**TASK PROMPT**
Reproduce the data in its entirety, exactly as supplied.

━━ DATA SHOWN ━━

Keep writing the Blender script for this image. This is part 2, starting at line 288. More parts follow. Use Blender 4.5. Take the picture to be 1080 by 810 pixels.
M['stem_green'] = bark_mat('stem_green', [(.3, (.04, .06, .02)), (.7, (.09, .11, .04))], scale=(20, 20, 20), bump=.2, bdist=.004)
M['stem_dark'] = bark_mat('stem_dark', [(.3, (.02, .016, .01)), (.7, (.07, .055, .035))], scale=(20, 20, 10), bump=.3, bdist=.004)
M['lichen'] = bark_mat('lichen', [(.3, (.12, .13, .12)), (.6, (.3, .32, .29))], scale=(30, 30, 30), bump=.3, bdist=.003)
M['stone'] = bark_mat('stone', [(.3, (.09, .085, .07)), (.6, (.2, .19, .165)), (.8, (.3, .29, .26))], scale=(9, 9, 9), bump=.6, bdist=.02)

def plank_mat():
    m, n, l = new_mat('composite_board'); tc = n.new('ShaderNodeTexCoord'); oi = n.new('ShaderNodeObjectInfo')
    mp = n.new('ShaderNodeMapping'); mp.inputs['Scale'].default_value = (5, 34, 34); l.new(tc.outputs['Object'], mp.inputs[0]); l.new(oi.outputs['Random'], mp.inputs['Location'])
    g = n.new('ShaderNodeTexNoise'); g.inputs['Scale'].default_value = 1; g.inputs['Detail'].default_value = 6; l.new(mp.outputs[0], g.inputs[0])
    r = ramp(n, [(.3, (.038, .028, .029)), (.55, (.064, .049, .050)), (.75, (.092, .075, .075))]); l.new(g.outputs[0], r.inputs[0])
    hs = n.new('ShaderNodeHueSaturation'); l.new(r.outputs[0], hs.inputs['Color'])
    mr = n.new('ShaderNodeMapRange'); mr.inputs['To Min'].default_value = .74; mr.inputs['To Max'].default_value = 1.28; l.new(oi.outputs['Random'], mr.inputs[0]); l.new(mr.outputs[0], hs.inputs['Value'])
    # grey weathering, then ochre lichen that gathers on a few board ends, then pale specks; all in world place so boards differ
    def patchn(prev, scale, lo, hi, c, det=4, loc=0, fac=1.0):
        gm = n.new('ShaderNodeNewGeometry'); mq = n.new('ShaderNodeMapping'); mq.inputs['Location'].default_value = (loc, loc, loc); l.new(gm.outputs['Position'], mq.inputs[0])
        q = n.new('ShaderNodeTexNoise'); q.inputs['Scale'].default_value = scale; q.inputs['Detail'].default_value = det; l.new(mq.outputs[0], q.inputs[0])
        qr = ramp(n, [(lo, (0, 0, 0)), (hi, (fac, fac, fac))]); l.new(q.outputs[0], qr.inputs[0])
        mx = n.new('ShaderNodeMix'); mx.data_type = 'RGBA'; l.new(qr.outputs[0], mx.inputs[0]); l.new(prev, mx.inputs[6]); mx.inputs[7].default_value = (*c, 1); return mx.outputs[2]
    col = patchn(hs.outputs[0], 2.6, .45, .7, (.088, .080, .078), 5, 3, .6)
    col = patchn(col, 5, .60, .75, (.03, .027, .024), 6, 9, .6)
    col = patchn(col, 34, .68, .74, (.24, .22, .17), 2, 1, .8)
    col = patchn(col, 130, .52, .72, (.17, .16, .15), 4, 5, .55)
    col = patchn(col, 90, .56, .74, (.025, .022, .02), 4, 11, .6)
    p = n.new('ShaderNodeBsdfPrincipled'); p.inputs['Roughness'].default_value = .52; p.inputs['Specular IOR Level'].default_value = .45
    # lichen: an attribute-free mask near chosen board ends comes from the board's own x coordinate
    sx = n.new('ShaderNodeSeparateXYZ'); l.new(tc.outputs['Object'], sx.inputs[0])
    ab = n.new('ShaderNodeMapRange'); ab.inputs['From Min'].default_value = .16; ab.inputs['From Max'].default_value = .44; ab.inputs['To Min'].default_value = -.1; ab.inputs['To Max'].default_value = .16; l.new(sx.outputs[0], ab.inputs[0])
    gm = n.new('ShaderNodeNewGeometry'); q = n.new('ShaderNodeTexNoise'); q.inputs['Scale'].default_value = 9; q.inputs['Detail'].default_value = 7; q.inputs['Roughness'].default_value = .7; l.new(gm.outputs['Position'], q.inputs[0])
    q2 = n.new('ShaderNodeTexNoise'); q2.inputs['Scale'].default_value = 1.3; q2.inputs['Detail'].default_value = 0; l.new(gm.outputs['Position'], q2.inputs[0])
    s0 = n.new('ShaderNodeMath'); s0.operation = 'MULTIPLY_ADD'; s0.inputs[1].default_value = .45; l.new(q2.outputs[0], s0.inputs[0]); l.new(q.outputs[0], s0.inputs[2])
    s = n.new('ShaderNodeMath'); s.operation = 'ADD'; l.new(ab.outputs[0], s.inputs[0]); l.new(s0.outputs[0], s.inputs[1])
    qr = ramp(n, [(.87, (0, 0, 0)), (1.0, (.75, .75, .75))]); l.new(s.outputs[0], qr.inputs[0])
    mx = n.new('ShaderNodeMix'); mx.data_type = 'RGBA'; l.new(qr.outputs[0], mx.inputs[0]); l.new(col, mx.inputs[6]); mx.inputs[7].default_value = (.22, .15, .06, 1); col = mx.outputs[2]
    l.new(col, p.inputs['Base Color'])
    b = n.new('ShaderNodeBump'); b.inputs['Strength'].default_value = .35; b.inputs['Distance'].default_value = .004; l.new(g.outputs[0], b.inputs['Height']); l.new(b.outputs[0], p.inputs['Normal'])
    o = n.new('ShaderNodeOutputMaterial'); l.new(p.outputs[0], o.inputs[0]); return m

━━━

**ANSWER FOR THE TASK**
Keep writing the Blender script for this image. This is part 2, starting at line 288. More parts follow. Use Blender 4.5. Take the picture to be 1080 by 810 pixels.
M['stem_green'] = bark_mat('stem_green', [(.3, (.04, .06, .02)), (.7, (.09, .11, .04))], scale=(20, 20, 20), bump=.2, bdist=.004)
M['stem_dark'] = bark_mat('stem_dark', [(.3, (.02, .016, .01)), (.7, (.07, .055, .035))], scale=(20, 20, 10), bump=.3, bdist=.004)
M['lichen'] = bark_mat('lichen', [(.3, (.12, .13, .12)), (.6, (.3, .32, .29))], scale=(30, 30, 30), bump=.3, bdist=.003)
M['stone'] = bark_mat('stone', [(.3, (.09, .085, .07)), (.6, (.2, .19, .165)), (.8, (.3, .29, .26))], scale=(9, 9, 9), bump=.6, bdist=.02)

def plank_mat():
    m, n, l = new_mat('composite_board'); tc = n.new('ShaderNodeTexCoord'); oi = n.new('ShaderNodeObjectInfo')
    mp = n.new('ShaderNodeMapping'); mp.inputs['Scale'].default_value = (5, 34, 34); l.new(tc.outputs['Object'], mp.inputs[0]); l.new(oi.outputs['Random'], mp.inputs['Location'])
    g = n.new('ShaderNodeTexNoise'); g.inputs['Scale'].default_value = 1; g.inputs['Detail'].default_value = 6; l.new(mp.outputs[0], g.inputs[0])
    r = ramp(n, [(.3, (.038, .028, .029)), (.55, (.064, .049, .050)), (.75, (.092, .075, .075))]); l.new(g.outputs[0], r.inputs[0])
    hs = n.new('ShaderNodeHueSaturation'); l.new(r.outputs[0], hs.inputs['Color'])
    mr = n.new('ShaderNodeMapRange'); mr.inputs['To Min'].default_value = .74; mr.inputs['To Max'].default_value = 1.28; l.new(oi.outputs['Random'], mr.inputs[0]); l.new(mr.outputs[0], hs.inputs['Value'])
    # grey weathering, then ochre lichen that gathers on a few board ends, then pale specks; all in world place so boards differ
    def patchn(prev, scale, lo, hi, c, det=4, loc=0, fac=1.0):
        gm = n.new('ShaderNodeNewGeometry'); mq = n.new('ShaderNodeMapping'); mq.inputs['Location'].default_value = (loc, loc, loc); l.new(gm.outputs['Position'], mq.inputs[0])
        q = n.new('ShaderNodeTexNoise'); q.inputs['Scale'].default_value = scale; q.inputs['Detail'].default_value = det; l.new(mq.outputs[0], q.inputs[0])
        qr = ramp(n, [(lo, (0, 0, 0)), (hi, (fac, fac, fac))]); l.new(q.outputs[0], qr.inputs[0])
        mx = n.new('ShaderNodeMix'); mx.data_type = 'RGBA'; l.new(qr.outputs[0], mx.inputs[0]); l.new(prev, mx.inputs[6]); mx.inputs[7].default_value = (*c, 1); return mx.outputs[2]
    col = patchn(hs.outputs[0], 2.6, .45, .7, (.088, .080, .078), 5, 3, .6)
    col = patchn(col, 5, .60, .75, (.03, .027, .024), 6, 9, .6)
    col = patchn(col, 34, .68, .74, (.24, .22, .17), 2, 1, .8)
    col = patchn(col, 130, .52, .72, (.17, .16, .15), 4, 5, .55)
    col = patchn(col, 90, .56, .74, (.025, .022, .02), 4, 11, .6)
    p = n.new('ShaderNodeBsdfPrincipled'); p.inputs['Roughness'].default_value = .52; p.inputs['Specular IOR Level'].default_value = .45
    # lichen: an attribute-free mask near chosen board ends comes from the board's own x coordinate
    sx = n.new('ShaderNodeSeparateXYZ'); l.new(tc.outputs['Object'], sx.inputs[0])
    ab = n.new('ShaderNodeMapRange'); ab.inputs['From Min'].default_value = .16; ab.inputs['From Max'].default_value = .44; ab.inputs['To Min'].default_value = -.1; ab.inputs['To Max'].default_value = .16; l.new(sx.outputs[0], ab.inputs[0])
    gm = n.new('ShaderNodeNewGeometry'); q = n.new('ShaderNodeTexNoise'); q.inputs['Scale'].default_value = 9; q.inputs['Detail'].default_value = 7; q.inputs['Roughness'].default_value = .7; l.new(gm.outputs['Position'], q.inputs[0])
    q2 = n.new('ShaderNodeTexNoise'); q2.inputs['Scale'].default_value = 1.3; q2.inputs['Detail'].default_value = 0; l.new(gm.outputs['Position'], q2.inputs[0])
    s0 = n.new('ShaderNodeMath'); s0.operation = 'MULTIPLY_ADD'; s0.inputs[1].default_value = .45; l.new(q2.outputs[0], s0.inputs[0]); l.new(q.outputs[0], s0.inputs[2])
    s = n.new('ShaderNodeMath'); s.operation = 'ADD'; l.new(ab.outputs[0], s.inputs[0]); l.new(s0.outputs[0], s.inputs[1])
    qr = ramp(n, [(.87, (0, 0, 0)), (1.0, (.75, .75, .75))]); l.new(s.outputs[0], qr.inputs[0])
    mx = n.new('ShaderNodeMix'); mx.data_type = 'RGBA'; l.new(qr.outputs[0], mx.inputs[0]); l.new(col, mx.inputs[6]); mx.inputs[7].default_value = (.22, .15, .06, 1); col = mx.outputs[2]
    l.new(col, p.inputs['Base Color'])
    b = n.new('ShaderNodeBump'); b.inputs['Strength'].default_value = .35; b.inputs['Distance'].default_value = .004; l.new(g.outputs[0], b.inputs['Height']); l.new(b.outputs[0], p.inputs['Normal'])
    o = n.new('ShaderNodeOutputMaterial'); l.new(p.outputs[0], o.inputs[0]); return m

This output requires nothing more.